## Exercise
Take the data below and extract the lines from the one with "Write part 3" to the one with "S.view_settings.view_transform = 'Standard';", inclusive, exactly as written.

──────── Records for the task ────────

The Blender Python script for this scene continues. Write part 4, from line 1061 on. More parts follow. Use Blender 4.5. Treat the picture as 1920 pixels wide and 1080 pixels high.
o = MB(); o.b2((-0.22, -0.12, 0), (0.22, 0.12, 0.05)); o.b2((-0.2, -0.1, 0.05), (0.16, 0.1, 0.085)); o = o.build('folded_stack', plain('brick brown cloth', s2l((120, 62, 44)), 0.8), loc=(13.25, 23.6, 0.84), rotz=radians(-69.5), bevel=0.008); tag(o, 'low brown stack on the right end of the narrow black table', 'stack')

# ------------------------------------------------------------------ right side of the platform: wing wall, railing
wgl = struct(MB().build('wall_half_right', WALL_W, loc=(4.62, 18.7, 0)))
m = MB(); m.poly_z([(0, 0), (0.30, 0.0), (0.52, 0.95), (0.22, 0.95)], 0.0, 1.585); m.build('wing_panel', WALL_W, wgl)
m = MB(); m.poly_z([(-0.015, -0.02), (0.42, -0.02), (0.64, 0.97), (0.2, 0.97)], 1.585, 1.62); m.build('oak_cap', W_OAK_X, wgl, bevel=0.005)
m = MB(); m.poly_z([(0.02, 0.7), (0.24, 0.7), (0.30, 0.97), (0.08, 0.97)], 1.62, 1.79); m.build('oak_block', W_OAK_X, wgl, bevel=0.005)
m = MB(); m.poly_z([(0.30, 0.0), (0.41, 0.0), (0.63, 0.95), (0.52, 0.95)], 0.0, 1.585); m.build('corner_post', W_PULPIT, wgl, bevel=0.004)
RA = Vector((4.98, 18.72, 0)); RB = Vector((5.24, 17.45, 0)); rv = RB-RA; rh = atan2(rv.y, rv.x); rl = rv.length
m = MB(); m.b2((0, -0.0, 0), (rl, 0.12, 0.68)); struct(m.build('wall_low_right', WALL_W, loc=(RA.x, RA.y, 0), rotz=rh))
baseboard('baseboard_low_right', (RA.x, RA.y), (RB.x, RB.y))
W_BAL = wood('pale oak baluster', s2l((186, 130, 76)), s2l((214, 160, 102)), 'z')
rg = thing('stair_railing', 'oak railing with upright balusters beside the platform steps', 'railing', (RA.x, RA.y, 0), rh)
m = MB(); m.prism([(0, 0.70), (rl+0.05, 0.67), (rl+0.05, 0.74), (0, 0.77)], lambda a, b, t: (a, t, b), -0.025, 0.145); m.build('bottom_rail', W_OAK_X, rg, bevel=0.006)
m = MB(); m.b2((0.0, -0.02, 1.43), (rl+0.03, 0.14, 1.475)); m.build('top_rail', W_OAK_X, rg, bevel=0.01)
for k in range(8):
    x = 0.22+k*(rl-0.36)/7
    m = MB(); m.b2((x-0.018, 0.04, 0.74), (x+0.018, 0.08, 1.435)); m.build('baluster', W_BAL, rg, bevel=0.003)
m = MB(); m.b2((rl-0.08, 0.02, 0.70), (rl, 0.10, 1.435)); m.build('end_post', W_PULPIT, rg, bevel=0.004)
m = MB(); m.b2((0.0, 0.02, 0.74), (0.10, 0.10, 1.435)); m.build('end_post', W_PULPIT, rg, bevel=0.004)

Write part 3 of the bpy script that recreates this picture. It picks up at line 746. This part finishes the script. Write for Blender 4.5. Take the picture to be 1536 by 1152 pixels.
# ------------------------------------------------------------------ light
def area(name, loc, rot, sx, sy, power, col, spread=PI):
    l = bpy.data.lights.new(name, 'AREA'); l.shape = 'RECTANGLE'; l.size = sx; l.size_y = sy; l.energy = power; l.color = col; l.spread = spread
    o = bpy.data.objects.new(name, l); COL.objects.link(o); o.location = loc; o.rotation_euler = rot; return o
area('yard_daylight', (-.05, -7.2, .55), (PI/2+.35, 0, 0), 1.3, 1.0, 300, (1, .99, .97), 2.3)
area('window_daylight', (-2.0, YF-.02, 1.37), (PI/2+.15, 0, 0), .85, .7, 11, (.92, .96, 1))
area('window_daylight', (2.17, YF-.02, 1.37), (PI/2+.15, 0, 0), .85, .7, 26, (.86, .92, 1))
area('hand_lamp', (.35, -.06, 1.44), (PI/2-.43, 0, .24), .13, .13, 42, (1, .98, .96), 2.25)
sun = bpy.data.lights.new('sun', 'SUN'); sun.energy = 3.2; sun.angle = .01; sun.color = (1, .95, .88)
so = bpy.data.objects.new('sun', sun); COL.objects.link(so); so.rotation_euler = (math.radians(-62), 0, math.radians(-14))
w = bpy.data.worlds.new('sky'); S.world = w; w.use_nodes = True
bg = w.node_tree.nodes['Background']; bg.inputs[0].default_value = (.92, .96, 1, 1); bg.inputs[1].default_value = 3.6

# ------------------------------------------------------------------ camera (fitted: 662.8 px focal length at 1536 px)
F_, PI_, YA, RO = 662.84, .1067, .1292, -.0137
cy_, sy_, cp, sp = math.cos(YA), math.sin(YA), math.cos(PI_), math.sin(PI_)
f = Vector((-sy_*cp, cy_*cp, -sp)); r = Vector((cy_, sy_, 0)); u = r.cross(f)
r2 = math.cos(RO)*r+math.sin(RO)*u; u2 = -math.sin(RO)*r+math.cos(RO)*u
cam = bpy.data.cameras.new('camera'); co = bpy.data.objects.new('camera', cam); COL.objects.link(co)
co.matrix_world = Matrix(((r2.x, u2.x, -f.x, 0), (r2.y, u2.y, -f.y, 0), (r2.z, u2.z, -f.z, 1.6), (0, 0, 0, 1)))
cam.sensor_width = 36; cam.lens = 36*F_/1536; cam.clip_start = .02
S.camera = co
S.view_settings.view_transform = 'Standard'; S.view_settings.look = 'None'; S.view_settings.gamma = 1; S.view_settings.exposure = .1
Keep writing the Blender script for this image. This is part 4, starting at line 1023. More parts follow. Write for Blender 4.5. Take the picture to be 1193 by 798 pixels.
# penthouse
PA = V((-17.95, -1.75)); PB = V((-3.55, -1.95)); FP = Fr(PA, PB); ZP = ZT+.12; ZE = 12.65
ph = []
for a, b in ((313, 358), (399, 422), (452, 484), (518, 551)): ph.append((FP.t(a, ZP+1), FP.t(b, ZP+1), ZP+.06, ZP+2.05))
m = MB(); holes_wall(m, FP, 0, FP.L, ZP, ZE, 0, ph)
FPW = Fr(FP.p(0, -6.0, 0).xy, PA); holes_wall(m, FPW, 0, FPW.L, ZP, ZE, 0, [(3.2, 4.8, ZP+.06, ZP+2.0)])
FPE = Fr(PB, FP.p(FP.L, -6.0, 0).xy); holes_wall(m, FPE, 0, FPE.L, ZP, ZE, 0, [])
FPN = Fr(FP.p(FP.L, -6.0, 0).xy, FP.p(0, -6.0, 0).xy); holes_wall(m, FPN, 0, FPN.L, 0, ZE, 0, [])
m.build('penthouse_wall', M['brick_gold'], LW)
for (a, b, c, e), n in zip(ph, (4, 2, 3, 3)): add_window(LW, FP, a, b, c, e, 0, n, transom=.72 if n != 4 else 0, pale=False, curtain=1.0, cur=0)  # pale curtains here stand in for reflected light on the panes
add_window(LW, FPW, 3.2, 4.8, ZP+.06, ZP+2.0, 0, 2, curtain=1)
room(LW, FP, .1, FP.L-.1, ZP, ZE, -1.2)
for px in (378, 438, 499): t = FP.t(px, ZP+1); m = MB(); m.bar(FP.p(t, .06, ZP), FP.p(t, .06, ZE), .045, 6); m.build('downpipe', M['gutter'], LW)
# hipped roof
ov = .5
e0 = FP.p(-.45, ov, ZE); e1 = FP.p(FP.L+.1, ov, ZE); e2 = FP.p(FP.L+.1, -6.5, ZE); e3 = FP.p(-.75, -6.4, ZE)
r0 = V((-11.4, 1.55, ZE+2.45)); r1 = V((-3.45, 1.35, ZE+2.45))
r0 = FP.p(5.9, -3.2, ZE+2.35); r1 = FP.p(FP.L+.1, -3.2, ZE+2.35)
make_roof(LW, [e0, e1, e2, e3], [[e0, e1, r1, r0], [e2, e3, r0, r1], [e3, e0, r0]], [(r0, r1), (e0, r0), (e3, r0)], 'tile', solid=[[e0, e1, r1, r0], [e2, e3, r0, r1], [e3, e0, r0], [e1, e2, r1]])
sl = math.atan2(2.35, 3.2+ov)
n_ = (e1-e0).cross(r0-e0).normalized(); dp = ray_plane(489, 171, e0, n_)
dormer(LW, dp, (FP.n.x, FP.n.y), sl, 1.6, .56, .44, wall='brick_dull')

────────

## Answer in full
Write part 3 of the bpy script that recreates this picture. It picks up at line 746. This part finishes the script. Write for Blender 4.5. Take the picture to be 1536 by 1152 pixels.
# ------------------------------------------------------------------ light
def area(name, loc, rot, sx, sy, power, col, spread=PI):
    l = bpy.data.lights.new(name, 'AREA'); l.shape = 'RECTANGLE'; l.size = sx; l.size_y = sy; l.energy = power; l.color = col; l.spread = spread
    o = bpy.data.objects.new(name, l); COL.objects.link(o); o.location = loc; o.rotation_euler = rot; return o
area('yard_daylight', (-.05, -7.2, .55), (PI/2+.35, 0, 0), 1.3, 1.0, 300, (1, .99, .97), 2.3)
area('window_daylight', (-2.0, YF-.02, 1.37), (PI/2+.15, 0, 0), .85, .7, 11, (.92, .96, 1))
area('window_daylight', (2.17, YF-.02, 1.37), (PI/2+.15, 0, 0), .85, .7, 26, (.86, .92, 1))
area('hand_lamp', (.35, -.06, 1.44), (PI/2-.43, 0, .24), .13, .13, 42, (1, .98, .96), 2.25)
sun = bpy.data.lights.new('sun', 'SUN'); sun.energy = 3.2; sun.angle = .01; sun.color = (1, .95, .88)
so = bpy.data.objects.new('sun', sun); COL.objects.link(so); so.rotation_euler = (math.radians(-62), 0, math.radians(-14))
w = bpy.data.worlds.new('sky'); S.world = w; w.use_nodes = True
bg = w.node_tree.nodes['Background']; bg.inputs[0].default_value = (.92, .96, 1, 1); bg.inputs[1].default_value = 3.6

# ------------------------------------------------------------------ camera (fitted: 662.8 px focal length at 1536 px)
F_, PI_, YA, RO = 662.84, .1067, .1292, -.0137
cy_, sy_, cp, sp = math.cos(YA), math.sin(YA), math.cos(PI_), math.sin(PI_)
f = Vector((-sy_*cp, cy_*cp, -sp)); r = Vector((cy_, sy_, 0)); u = r.cross(f)
r2 = math.cos(RO)*r+math.sin(RO)*u; u2 = -math.sin(RO)*r+math.cos(RO)*u
cam = bpy.data.cameras.new('camera'); co = bpy.data.objects.new('camera', cam); COL.objects.link(co)
co.matrix_world = Matrix(((r2.x, u2.x, -f.x, 0), (r2.y, u2.y, -f.y, 0), (r2.z, u2.z, -f.z, 1.6), (0, 0, 0, 1)))
cam.sensor_width = 36; cam.lens = 36*F_/1536; cam.clip_start = .02
S.camera = co
S.view_settings.view_transform = 'Standard'; S.view_settings.look = 'None'; S.view_settings.gamma = 1; S.view_settings.exposure = .1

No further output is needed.